Hoy he despertado haciéndome preguntas. Gajes del oficio. Lo cierto es que conozco las respuestas y que hasta me parecen lógicas, incluso, de sentido común pero… ¿alguien se ha preguntado lo mismo?
Ha pasado por alto el dato que barema el descarte, el que establece el filtro, el que crea la boca del embudo. La temida cifra es la de 65. Y eso en “el mejor de los casos”.
En medio de la mayor crisis vivida por los que saldremos vivos de esta… te mata el DNI. Te mata lo vivido, te obvia cuánto has vivido. ¿Somos una ciencia exacta? ¿Los números lo son todo?
¡Madre mía! Sesenta y cinco años. Cuando era niña esa era la edad de los abuelos. La esperanza de vida de nuestro país no te regalaba mucho más. Pero en pleno siglo XXI los avances farmacéuticos, la información y la tecnología nos alargaban la edad, nos aportaban vida. ¿Para qué?
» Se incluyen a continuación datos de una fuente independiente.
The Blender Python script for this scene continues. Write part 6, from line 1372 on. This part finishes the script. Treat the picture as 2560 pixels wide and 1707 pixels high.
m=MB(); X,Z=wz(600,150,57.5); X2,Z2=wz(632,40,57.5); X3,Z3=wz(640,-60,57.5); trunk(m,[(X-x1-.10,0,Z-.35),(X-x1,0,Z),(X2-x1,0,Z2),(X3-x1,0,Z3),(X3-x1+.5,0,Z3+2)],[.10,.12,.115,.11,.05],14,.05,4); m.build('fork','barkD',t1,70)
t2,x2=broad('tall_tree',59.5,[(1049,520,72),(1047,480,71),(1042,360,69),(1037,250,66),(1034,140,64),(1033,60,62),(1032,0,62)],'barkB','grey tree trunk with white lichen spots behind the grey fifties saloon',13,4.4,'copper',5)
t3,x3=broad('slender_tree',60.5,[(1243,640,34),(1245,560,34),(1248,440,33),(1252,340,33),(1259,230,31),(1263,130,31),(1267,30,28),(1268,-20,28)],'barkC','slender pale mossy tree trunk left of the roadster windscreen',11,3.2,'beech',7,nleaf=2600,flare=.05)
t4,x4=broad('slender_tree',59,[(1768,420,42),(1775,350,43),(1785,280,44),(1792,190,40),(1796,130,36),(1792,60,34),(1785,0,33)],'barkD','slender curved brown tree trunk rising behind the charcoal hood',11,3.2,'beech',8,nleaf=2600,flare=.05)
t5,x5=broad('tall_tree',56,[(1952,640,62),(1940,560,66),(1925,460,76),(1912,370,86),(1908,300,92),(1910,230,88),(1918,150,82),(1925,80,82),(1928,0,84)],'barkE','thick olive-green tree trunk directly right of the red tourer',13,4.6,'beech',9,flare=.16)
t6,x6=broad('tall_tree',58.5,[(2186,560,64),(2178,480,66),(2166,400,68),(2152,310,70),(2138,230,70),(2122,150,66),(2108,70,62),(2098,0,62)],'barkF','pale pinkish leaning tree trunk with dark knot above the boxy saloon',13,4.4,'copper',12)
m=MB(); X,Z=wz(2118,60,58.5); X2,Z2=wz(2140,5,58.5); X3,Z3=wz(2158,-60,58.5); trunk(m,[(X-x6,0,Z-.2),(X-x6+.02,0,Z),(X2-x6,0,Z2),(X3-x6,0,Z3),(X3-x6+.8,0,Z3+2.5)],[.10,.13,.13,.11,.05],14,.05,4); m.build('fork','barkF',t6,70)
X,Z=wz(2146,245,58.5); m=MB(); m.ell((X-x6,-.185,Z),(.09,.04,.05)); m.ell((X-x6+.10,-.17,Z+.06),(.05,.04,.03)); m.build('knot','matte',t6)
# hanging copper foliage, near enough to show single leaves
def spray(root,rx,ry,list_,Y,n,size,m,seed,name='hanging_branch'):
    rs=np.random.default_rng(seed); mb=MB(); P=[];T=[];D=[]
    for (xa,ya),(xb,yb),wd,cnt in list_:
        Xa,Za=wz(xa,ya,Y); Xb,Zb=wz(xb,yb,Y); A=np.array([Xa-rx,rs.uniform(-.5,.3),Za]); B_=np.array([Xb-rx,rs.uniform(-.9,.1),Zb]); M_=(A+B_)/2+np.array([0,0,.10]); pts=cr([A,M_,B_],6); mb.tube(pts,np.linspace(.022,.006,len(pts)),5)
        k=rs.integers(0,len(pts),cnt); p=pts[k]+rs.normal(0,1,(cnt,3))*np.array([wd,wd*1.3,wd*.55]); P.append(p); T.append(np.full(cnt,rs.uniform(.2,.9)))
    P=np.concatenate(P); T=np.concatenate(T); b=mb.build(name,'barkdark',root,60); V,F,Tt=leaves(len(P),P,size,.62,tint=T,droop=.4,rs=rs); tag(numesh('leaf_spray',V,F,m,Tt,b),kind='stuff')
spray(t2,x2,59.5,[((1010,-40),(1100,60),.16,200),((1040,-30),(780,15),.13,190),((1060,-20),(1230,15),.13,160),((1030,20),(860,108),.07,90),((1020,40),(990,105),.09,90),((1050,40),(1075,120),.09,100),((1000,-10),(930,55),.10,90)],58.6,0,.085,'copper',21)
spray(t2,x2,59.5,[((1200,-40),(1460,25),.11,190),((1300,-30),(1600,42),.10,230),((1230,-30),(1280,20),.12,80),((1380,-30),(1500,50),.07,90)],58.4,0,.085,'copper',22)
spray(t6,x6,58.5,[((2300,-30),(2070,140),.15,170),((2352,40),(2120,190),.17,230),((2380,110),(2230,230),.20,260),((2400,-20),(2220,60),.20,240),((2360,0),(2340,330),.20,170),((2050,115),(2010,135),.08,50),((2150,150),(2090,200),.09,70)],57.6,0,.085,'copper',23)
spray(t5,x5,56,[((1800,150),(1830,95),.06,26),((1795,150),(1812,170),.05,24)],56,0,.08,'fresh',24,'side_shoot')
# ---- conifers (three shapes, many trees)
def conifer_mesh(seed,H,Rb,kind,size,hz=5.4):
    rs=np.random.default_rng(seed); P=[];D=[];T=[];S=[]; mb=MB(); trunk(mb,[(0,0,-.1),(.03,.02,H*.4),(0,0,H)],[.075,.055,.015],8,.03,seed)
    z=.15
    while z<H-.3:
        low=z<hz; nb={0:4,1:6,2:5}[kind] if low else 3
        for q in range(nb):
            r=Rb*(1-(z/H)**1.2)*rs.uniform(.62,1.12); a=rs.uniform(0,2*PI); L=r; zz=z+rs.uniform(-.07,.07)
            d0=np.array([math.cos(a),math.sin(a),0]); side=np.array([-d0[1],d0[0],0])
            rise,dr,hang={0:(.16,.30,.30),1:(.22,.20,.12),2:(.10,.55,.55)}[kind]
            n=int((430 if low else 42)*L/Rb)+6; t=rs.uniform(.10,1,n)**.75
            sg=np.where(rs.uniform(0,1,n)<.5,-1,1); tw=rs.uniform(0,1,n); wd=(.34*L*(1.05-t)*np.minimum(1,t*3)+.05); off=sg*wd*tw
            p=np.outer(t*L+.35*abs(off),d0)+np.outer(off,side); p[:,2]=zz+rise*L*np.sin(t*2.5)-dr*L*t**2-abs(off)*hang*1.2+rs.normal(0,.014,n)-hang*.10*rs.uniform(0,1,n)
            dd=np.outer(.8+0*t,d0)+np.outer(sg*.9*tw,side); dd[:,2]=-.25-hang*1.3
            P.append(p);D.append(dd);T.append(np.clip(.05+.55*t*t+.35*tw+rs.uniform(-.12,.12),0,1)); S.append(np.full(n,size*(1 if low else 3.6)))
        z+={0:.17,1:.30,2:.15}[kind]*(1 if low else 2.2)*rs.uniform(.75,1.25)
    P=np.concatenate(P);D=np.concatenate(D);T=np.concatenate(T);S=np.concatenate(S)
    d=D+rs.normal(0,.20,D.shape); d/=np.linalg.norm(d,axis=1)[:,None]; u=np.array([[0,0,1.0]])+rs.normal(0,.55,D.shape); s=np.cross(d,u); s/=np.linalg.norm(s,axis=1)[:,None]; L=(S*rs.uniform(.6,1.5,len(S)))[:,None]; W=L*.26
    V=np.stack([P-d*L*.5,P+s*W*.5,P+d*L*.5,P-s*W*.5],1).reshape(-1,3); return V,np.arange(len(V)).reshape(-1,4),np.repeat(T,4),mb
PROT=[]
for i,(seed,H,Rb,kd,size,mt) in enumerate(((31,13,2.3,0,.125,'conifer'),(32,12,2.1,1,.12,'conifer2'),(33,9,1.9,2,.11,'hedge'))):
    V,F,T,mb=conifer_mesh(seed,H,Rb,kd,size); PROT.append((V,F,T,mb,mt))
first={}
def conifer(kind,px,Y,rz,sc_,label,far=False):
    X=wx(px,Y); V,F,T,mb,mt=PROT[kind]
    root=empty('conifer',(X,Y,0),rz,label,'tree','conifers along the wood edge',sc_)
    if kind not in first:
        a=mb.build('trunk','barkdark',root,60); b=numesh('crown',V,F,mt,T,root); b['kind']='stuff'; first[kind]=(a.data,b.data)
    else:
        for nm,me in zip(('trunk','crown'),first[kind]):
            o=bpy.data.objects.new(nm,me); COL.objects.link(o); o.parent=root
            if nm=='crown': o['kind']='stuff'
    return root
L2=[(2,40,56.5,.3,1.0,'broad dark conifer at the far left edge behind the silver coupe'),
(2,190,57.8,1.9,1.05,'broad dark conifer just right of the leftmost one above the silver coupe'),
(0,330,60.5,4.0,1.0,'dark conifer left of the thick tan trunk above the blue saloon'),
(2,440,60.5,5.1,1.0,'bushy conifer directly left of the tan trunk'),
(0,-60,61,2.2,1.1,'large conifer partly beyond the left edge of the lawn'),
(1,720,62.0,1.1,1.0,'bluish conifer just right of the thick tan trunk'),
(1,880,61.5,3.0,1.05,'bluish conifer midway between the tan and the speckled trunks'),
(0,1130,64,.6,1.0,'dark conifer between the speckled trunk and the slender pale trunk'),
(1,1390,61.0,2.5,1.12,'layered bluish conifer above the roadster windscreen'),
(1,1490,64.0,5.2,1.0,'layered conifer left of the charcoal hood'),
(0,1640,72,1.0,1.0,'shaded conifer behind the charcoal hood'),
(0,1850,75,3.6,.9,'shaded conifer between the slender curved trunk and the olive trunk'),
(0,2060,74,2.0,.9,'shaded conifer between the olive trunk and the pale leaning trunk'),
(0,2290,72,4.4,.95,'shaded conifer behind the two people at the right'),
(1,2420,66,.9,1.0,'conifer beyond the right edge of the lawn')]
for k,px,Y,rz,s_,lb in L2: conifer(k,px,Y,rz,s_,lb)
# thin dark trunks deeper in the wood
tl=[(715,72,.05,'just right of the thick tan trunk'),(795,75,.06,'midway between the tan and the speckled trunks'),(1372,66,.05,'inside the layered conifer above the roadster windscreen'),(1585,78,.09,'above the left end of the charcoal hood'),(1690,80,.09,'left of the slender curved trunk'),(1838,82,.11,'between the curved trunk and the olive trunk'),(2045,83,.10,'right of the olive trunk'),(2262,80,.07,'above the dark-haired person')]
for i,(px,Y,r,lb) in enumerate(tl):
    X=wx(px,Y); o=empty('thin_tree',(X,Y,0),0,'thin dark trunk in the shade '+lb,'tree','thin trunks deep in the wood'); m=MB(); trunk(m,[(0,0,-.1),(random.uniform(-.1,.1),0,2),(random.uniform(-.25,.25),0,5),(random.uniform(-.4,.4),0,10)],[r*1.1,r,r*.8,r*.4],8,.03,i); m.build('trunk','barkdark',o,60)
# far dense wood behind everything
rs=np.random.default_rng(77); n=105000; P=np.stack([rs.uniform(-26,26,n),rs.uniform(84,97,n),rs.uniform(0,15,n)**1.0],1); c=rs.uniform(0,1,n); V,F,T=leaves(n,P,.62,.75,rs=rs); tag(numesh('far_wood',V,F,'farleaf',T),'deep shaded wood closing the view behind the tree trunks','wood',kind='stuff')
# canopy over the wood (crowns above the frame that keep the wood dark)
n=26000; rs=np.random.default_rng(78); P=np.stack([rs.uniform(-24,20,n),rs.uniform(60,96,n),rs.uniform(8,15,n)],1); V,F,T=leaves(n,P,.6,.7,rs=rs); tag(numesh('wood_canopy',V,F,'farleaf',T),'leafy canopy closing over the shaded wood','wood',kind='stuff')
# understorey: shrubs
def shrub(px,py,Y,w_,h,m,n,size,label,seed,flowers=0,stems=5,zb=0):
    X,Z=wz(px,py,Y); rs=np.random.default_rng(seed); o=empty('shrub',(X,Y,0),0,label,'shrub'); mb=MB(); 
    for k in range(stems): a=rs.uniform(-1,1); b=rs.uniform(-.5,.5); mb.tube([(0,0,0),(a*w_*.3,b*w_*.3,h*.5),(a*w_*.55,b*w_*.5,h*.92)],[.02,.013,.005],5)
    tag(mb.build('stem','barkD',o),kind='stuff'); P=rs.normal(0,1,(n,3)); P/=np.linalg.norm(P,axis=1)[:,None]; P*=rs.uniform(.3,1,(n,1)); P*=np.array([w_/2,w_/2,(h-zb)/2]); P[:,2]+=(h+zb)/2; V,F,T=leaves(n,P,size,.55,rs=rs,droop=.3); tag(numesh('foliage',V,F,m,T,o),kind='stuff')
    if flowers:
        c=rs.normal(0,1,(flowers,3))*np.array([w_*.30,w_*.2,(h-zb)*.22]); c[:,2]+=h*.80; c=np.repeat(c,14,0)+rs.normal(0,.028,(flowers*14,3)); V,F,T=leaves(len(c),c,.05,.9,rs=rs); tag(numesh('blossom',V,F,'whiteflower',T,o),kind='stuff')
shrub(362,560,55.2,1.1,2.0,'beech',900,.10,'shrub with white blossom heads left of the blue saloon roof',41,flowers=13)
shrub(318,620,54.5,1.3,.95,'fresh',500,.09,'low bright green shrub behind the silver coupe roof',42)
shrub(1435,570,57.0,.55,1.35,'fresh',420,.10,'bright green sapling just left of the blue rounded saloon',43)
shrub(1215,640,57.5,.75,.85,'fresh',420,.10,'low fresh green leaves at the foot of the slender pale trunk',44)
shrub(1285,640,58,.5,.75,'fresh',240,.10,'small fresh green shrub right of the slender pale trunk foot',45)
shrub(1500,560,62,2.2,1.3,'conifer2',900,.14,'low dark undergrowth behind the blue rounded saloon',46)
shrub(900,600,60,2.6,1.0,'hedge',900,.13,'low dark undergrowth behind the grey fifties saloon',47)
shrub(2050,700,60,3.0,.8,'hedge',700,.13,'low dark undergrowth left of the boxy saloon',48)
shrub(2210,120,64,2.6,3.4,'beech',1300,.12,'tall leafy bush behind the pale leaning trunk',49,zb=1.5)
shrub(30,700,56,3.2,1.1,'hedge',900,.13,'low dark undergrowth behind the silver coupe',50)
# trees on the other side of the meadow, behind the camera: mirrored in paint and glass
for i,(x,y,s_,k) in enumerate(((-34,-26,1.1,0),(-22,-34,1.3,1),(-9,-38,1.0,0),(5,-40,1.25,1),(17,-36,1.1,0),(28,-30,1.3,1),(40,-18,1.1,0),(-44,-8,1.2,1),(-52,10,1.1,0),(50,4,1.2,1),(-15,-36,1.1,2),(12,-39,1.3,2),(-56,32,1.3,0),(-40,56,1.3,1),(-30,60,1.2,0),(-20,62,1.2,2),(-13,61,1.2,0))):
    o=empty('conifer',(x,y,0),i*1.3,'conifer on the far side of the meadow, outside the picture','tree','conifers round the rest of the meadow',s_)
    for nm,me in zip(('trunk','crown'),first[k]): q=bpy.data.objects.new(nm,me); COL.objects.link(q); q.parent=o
Para esto.
Hoy superamos las expectativas de las pelis futuristas del pasado, y dejamos atrás los coches voladores para sumarnos a una guerra mucho más cerca, físicamente, de lo que se sitúan galaxias y estrellas.
Desperté, desperté haciéndome preguntas tipo: ¿Por qué si la mayor tasa de mortandad está en ‘los mayores’ son ellos quienes ceden respiradores a los más jóvenes? ¿Por qué vale más quien más vida, en años, vivirá? Todo estos datos sentenciantes son siempre según la ciencia, claro. ¿Porque quién dice que al salir un viernes en la noche “a toro pasado” no “nos pilla el mismo toro” y “nos vamos”? Eufemismos que, al contrario que lo ataúdes de Gran Vía, observan la realidad desconcertados.